Thursday, 6 October 2016

CHANNEL DASH by Terence Robertson

During February 1941 the German battle cruisers 'Scharnhorst' and 'Gneisenau' just disappeared. They had got past the Home Fleet's patrols through the Denmark Strait and into the north Atlantic where over the ensuing months they had sunk around 300,000 tons of Allied shipping.
This caused some disruption as the Home and Mediterranean fleets were depleted to provide escort along the shipping lanes. While, at the same time, trying to hem in both the 'Bismarck' and 'Tirpitz' in their Norwegian bases.

Eventually, by chance the two battle cruisers were found to have reached Brest where they had docked along with the heavy cruiser 'Prinz Eugen'.

Hitler was convinced that Allied forces were getting ready to make a possible invasion into Norway so he looked to Admiral Raeder to find a way to get the ships in Brest up to help with the defence. After much deliberation a plan was hatched - one that was so daring that many dismissed it as impossible.

However improbable a scenario it represented the Allies had long put into action 'Operation Fuller' that would be implemented should the threat become reality.

On the night of 14th February 1942 the R.A.F bombed Brest Harbour twice - on neither occasion were any of the ships hit. After the first raid photographic evidence showed them at anchor.
At 9:45 pm that night the three ships slipped out of the harbour and disappeared into the night.

A British spy tried to make contact but failed. The British submarine 'Sealion' that had been on watch had to dive in order to recharge the batteries and so missed their departure.

So began the hunt for the German warships as they steamed their way up the English Channel right under the Allied noses.

What followed was a series of blunders that would cost the life of Eugene Esmonde (who would be given the Victoria Cross) and his squadron of Fairey Swordfish as they attacked through unrelenting fire in an attempt to destroy their targets. Not so long before Esmonde and his squadron had distinguished themselves against the 'Bismarck'.

As the German fleet approached Dover on the Kent Coast the task of halting the dash fell into the hands of the man behind the successful evacuation of the British Army from the beaches of Dunkirk - Admiral Ramsey.

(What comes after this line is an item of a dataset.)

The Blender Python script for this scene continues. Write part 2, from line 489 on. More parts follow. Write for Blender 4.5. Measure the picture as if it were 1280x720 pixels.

For the Germans it was a victory - for the Allies it was just a bewildering mass of confusion, bungling, mis-communication and disbelief by some.

It had Churchill demanding: "Why?"

Terence Robertson's book attempts to answer the question but it does boil down to a plan that was made for a contingency that no one really believed would happen. The drama of those twenty four hours comes vividly to life in this book - and for those who don't know about this episode from the second world war then this book is a good place to start.